◆ Raw records:
---+---
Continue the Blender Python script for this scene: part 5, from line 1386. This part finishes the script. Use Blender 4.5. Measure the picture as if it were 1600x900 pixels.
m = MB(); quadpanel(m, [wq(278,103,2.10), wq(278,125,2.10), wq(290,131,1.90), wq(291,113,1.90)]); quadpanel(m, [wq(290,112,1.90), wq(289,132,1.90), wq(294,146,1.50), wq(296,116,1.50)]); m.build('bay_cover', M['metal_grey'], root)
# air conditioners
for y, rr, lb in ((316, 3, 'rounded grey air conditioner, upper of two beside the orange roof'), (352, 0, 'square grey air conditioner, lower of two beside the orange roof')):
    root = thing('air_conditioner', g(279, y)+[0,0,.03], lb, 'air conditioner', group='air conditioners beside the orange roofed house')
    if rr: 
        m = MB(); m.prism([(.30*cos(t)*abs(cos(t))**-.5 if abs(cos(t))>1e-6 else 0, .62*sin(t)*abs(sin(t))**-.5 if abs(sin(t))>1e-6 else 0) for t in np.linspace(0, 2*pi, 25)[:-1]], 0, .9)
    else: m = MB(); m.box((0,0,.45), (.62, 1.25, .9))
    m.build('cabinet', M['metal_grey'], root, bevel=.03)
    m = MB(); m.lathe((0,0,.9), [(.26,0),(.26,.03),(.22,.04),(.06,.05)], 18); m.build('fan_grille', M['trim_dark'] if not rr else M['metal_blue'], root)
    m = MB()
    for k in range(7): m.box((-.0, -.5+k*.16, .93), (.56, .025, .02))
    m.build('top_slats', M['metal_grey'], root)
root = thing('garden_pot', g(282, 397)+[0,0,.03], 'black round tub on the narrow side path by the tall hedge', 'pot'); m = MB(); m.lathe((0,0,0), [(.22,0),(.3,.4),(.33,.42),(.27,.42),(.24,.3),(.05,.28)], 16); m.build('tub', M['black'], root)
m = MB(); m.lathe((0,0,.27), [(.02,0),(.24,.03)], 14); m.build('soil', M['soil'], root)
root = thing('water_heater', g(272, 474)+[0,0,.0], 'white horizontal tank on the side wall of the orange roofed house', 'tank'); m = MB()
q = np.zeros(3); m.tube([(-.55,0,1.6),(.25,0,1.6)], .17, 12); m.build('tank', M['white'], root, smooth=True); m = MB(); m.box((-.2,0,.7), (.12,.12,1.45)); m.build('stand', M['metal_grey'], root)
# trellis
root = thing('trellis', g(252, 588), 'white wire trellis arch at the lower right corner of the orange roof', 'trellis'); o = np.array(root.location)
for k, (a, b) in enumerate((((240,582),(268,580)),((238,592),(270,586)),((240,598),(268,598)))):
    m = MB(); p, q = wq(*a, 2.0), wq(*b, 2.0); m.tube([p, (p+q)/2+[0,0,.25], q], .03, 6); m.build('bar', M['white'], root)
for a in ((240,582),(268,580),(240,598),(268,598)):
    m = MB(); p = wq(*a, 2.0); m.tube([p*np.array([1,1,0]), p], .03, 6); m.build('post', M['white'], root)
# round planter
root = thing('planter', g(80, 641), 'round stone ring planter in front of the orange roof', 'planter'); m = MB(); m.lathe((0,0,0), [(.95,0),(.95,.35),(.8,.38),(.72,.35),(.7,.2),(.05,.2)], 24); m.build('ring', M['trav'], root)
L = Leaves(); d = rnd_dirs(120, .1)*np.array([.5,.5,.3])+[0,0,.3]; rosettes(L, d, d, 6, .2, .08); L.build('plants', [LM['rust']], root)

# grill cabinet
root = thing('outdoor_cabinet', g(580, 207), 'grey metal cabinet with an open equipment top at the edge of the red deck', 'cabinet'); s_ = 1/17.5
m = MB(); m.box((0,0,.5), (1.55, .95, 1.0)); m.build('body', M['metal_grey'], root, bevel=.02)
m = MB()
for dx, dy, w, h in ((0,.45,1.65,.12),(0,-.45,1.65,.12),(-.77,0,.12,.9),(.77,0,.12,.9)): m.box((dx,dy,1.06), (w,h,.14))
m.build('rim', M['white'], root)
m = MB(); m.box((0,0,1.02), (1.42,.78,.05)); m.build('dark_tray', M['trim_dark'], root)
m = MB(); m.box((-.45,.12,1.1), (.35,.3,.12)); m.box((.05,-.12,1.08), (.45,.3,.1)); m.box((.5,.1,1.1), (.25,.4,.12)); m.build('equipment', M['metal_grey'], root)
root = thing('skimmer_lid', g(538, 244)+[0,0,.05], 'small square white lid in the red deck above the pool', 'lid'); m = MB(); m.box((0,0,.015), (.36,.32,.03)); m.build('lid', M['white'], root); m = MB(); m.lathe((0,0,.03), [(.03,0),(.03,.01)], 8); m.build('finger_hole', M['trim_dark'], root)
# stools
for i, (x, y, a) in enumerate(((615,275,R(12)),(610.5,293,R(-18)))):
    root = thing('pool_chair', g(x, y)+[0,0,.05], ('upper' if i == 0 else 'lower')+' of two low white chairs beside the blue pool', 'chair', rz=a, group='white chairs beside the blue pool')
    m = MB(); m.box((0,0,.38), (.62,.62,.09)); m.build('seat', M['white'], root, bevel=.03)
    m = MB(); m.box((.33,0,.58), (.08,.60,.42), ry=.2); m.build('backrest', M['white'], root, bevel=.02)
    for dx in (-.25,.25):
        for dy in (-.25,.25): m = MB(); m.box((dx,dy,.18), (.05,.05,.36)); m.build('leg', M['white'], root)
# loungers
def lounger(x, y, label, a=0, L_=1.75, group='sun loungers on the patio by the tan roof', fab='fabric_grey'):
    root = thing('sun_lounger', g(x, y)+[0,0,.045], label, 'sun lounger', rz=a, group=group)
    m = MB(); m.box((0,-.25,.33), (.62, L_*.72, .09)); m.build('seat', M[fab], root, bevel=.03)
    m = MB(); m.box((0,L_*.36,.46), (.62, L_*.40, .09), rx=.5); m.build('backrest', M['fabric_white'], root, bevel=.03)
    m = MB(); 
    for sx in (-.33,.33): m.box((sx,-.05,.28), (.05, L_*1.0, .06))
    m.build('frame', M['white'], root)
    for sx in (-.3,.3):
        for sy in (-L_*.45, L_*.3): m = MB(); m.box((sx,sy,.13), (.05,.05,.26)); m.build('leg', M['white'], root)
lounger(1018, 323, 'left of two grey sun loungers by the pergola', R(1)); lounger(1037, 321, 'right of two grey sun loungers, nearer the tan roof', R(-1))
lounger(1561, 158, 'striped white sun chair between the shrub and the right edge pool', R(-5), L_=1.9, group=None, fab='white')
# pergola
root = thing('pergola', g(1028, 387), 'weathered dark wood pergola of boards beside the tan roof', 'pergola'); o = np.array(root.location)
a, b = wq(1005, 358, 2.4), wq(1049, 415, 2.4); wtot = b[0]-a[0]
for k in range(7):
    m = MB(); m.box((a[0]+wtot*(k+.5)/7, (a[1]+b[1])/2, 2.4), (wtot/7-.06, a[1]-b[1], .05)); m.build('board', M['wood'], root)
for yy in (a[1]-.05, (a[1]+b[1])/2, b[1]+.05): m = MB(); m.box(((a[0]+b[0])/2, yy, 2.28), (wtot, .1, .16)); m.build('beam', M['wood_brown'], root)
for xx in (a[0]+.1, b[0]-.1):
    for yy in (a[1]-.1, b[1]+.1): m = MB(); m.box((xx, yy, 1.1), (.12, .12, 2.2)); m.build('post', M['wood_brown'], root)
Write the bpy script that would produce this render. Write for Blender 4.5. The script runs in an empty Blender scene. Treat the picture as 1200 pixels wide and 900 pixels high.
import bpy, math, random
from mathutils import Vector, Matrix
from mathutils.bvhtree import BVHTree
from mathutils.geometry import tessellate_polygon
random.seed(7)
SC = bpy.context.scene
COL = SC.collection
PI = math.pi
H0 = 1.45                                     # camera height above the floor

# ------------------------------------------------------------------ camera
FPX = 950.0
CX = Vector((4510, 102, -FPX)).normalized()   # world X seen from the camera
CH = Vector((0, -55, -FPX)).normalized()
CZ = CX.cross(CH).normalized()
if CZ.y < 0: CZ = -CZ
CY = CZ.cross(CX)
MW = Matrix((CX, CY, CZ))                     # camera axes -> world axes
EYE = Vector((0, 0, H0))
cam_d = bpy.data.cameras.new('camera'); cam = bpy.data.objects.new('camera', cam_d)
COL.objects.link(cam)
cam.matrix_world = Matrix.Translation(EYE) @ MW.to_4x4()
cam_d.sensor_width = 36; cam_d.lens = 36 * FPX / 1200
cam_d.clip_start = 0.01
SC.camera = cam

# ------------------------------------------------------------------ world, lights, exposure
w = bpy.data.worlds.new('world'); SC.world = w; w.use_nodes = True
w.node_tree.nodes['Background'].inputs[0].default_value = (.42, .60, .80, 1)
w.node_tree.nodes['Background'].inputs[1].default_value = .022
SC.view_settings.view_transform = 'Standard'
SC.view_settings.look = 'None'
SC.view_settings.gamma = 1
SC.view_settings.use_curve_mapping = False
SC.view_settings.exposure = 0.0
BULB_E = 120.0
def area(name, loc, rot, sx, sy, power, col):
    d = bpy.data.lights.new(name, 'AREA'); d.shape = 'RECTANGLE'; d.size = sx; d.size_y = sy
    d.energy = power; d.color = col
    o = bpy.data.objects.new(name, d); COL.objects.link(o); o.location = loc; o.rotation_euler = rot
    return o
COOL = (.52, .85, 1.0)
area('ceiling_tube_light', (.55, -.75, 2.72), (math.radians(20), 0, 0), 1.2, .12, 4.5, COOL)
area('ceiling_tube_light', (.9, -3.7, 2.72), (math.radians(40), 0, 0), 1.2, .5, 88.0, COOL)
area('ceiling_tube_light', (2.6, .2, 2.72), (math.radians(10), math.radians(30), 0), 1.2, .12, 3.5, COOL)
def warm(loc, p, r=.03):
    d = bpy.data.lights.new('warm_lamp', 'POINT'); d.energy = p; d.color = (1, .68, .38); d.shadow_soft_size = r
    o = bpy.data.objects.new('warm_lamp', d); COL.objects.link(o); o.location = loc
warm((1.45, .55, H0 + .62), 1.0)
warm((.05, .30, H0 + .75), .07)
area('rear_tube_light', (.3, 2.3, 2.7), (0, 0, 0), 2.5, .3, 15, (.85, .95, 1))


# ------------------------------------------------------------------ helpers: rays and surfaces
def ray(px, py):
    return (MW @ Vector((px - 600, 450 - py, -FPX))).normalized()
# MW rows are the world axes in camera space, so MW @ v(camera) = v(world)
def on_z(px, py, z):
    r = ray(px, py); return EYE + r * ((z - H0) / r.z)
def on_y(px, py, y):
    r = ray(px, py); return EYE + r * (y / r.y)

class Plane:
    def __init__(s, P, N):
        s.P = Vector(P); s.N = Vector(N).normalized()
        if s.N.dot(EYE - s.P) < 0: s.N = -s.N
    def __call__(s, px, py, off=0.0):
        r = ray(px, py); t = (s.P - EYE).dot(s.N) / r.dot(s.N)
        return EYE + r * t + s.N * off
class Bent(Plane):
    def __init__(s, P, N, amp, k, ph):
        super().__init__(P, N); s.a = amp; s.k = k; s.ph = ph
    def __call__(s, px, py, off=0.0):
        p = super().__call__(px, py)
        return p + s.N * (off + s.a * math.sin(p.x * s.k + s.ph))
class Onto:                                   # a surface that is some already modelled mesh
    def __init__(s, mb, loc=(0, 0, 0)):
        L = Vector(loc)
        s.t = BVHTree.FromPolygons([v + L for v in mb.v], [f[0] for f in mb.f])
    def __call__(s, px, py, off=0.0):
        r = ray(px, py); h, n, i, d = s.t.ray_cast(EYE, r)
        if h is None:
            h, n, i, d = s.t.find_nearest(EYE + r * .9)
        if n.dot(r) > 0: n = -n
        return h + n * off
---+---
◆ Your task:
Above are the records; from them, give again exactly the lines from the one containing "Write the bpy" to the one containing "SC.camera = cam", both lines included, and nothing more.

◆ Answer to this problem:
Write the bpy script that would produce this render. Write for Blender 4.5. The script runs in an empty Blender scene. Treat the picture as 1200 pixels wide and 900 pixels high.
import bpy, math, random
from mathutils import Vector, Matrix
from mathutils.bvhtree import BVHTree
from mathutils.geometry import tessellate_polygon
random.seed(7)
SC = bpy.context.scene
COL = SC.collection
PI = math.pi
H0 = 1.45                                     # camera height above the floor

# ------------------------------------------------------------------ camera
FPX = 950.0
CX = Vector((4510, 102, -FPX)).normalized()   # world X seen from the camera
CH = Vector((0, -55, -FPX)).normalized()
CZ = CX.cross(CH).normalized()
if CZ.y < 0: CZ = -CZ
CY = CZ.cross(CX)
MW = Matrix((CX, CY, CZ))                     # camera axes -> world axes
EYE = Vector((0, 0, H0))
cam_d = bpy.data.cameras.new('camera'); cam = bpy.data.objects.new('camera', cam_d)
COL.objects.link(cam)
cam.matrix_world = Matrix.Translation(EYE) @ MW.to_4x4()
cam_d.sensor_width = 36; cam_d.lens = 36 * FPX / 1200
cam_d.clip_start = 0.01
SC.camera = cam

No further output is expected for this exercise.